Prosiguió el Salvador del mundo su triunfo hasta entrar en Jerusalén, y los Santos Ángeles, que lo miraban y acompañaban, le cantaron nuevos himnos de loores y divinidad con admirable armonía. Y entrando en la ciudad con júbilo de todos los moradores, se apeó del jumentillo y encaminó sus pasos hermosos y graves al templo, donde con admiración de todos sucedió lo que refieren
los Evangelistas de las maravillas que allí obró (Mt 21, 12; Lc 19, 45). Estuvo Su Majestad en el Templo enseñando y predicando hasta la tarde.
Parte de las palabras de la Santísima Virgen María a la Venerable María de Jesús de Agreda:
El Altísimo mira al corazón de las criaturas y al interior. En los ojos de su sabiduría los justos y escogidos son estimados y levantados, cuando se abaten y humillan, y los soberbios son humillados y aborrecidos, cuando se levantan. Esta ciencia, hija mía, es de pocos entendida, y por eso los hijos de las tinieblas no saben apetecer ni buscar otra honra ni exaltación más de la que les da el mundo. Y aunque los hijos de la Iglesia Santa confiesan y conocen que ésta es vana y sin sustancia y que no permanece más que la flor y el heno, con todo eso no practican esta verdad. Y como no les da su conciencia el testimonio de las virtudes, solicitan el crédito de los hombres y el aplauso y gloria que les pueden dar; aunque todo es falso, engañoso y lleno de mentira, porque solo Dios es el que sin engaño honra y levanta al que lo merece, y el mundo de ordinario trueca las suertes y da sus honras a quien menos las merece o a quien más ambicioso y sagaz las procura y solicita.
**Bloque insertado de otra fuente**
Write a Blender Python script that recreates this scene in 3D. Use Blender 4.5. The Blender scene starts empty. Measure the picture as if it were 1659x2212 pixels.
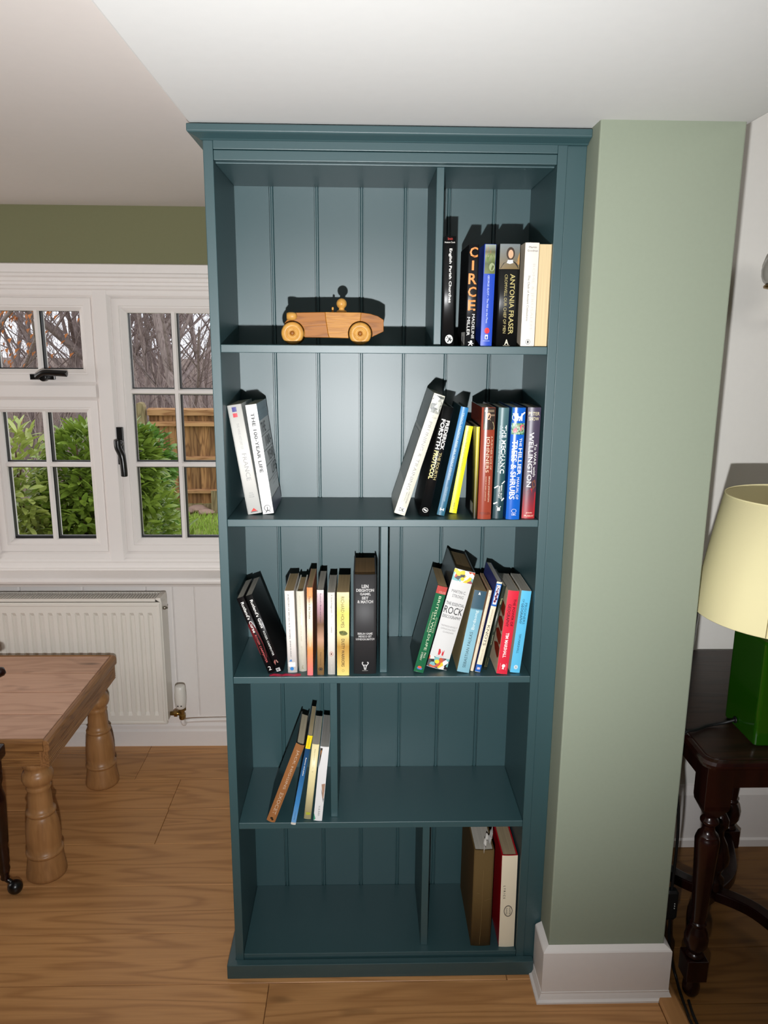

Aléjate, hija mía, de este engaño, y no te aficiones al gusto de las alabanzas de los hombres, ni admitas sus lisonjas y agasajos. Da a cada cosa el nombre y la estimación que merece, que en esto andan muy a ciegas los hijos de este siglo. Ninguno de los mortales pudo merecer la honra y aplauso de las criaturas como mi Hijo santísimo y, con todo eso, la que le dieron en la entrada de Jerusalén la dejó y despreció, porque sólo era para manifestar su poder divino y para que después fuese más ignominiosa su pasión, y para enseñar en esto a los hombres que las honras visibles del mundo nadie las debe admitir por sí mismas, si no hay otro fin más alto de la gloria y exaltación del Altísimo a donde reducirlas; que sin esto son vanas e inútiles, sin fruto ni provecho, pues no está en ellas la felicidad verdadera de las criaturas capaces de la eterna.